Shackleton knew that, without any plan, some of the men would spiral into a dark depression and some would go totally mad, thus, he said, ‘the conclusion was forced upon me’. He realized that the best course of action would be for him and a small party to lead a rescue mission while the others stayed on the island. However, he was well aware that their small boat would not survive the strong winds and currents to the Falklands or Cape Horn.

A map of the Endurance crew's epic journey, officially known as the Imperial Trans-Antarctic Expedition 1914-1916 (Weddell Sea Party).
A map of the Endurance crew’s epic journey, officially known as the Imperial Trans-Antarctic Expedition 1914-1916 (Weddell Sea Party). B. Stone/Royal Geographical Society via Getty Images

Consulting the map, he decided that their best chance of success was to return to South Georgia, from where the Endurance had first set out. This might have been over 800 miles away, but they would have the advantage of the westerly wind, rather than having to fight against it. There was, however, one distinct disadvantage. Such were the size and strength of the monster waves in this area, whaling skippers had christened it the ‘great graveyard’. No small boat was known to have survived in its waters. Even the ever-optimistic Shackleton understood the odds would be against them, writing, ‘The perils of the journey were extreme.’ But if he was to make such an attempt, there wasn’t a second to lose. By May, the pack ice would have closed off all available routes and they would face spending winter on the island. Indeed, Shackleton could already see pack ice on the horizon, creeping closer every day.
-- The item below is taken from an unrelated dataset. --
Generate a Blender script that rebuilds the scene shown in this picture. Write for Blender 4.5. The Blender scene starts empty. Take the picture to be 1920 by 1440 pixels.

A brief spell of hope swept across the camp as Shackleton made his final preparations. No matter that he had spelled out the dangers of the journey to everyone, and the slim likelihood of success, most still put their faith in the Boss. So far, he had not put them wrong and had displayed quite incredible powers of recovery and survival. If there was anyone on earth they wanted for such a mission, it was Sir Ernest Shackleton.